Например, ходят люди одинокие мимо друг друга, потом глазами встречаются, влюбляются и счастливы. А если кто кого бросил или стал со свету сживать – всегда можно превратиться в русалку или гигантского сома, чтобы помогать обиженным и наказывать изменивших. Жизнь как чудо и объединяет два алешковских Старгорода.
Только надо уметь видеть эти чудеса. И автор, расписав волшебным карандашом сказочную жизнь Старгорода, обещает устроить такой же праздник в иных землях, которые не хуже старгородских и есть по всей России.

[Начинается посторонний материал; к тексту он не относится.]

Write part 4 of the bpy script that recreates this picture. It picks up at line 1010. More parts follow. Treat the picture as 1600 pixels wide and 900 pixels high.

Петру Алешковскому удалось то, что оказалось не под силу и свело с ума Николая Васильевича Гоголя, так и не сумевшего представить читателю повесть, в которой явится «несметное богатство русского духа… муж, одаренный божескими доблестями, или чудная русская девица» и т. д. Сладить с грязью волшебством, никого в, общем-то, от нее не отмывая. Не любить людей черненькими, а уметь увидеть у них беленькое внутри.
А тут как не пиши – все равно получится сказка.
И определение «современная» ничего не добавляет и не извиняет.
Сказки у нас всегда современны. Иначе жизнь светлую, в которой все устраивается справедливо и не как в жизни, не опишешь и не создашь. Просто иногда так глубоко мы в реальной нашей грязи вязнем, что мир засыпает без побасенок и сказок очень хочется.
В последнее время жанр становится необычайно популярен. Их многие сегодня пишут. Современные сказки.